Modeling CO2 leakage scenarios, including transitions between super- and sub-critical conditions, and phase change between liquid and gaseous CO2

Abstract

Abstract Storage of CO 2 in saline aquifers would be made at supercritical pressure and temperature conditions, but CO 2 leaking from a geologic storage reservoir and migrating towards the land surface (through faults, fractures, or improperly abandoned wells) would reach sub-critical conditions above 500-750 m depth for typical temperature and pressure conditions in terrestrial crust. At shallower horizons, subcritical CO 2 can form two-phase mixtures of liquid and gaseous CO 2 , with significant latent heat effects during boiling and condensation processes. Additional strong non-isothermal effects can arise from decompression of gas-like subcritical CO 2 , the so-called Joule-Thomson effect.
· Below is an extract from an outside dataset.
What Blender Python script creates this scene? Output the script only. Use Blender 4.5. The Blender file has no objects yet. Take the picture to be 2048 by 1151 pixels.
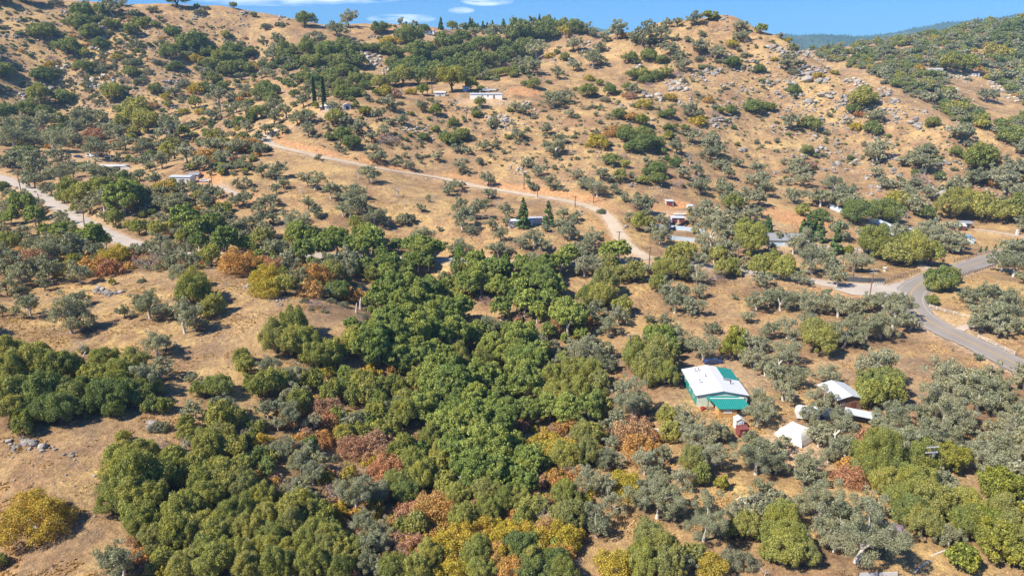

Evaluation of leakage scenarios requires a capability to model nonisothermal flows of brine and CO 2 at conditions that range from supercritical to subcritical, including three-phase flow of aqueous phase, and liquid and gaseous CO 2 . In this paper we describe the development of comprehensive simulation capabilities that can cope with all possible phase conditions in brine- CO 2 systems. Our model formulation includes • an accurate description of phase properties as function of temperature, pressure, and composition, including the mutual dissolution of CO 2 and H 2 O in aqueous and CO 2 -rich phases; • transitions between super- and sub-critical conditions, including phase change between liquid and gaseous CO 2 ; • one-, two-, and three-phase flow of brine- CO 2 mixtures, including heat flow; • non-isothermal effects associated with phase change, mutual dissolution of CO 2 and water, and (de-) compression effects; • effects of dissolved NaCl, and the possibility of precipitating solid halite, with associated porosity and permeability change. Applications to specific leakage scenarios demonstrate that the peculiar thermophysical properties of CO 2 provide a potential for positive as well as negative feedbacks on leakage rates. The interplay of self-enhancing and self-limiting effects on different space and time scales can induce non-monotonic behavior of CO 2 flow rates. Such behavior may facilitate monitoring of CO 2 storage systems, as it may provide signals that may be more easily distinguished from background noise.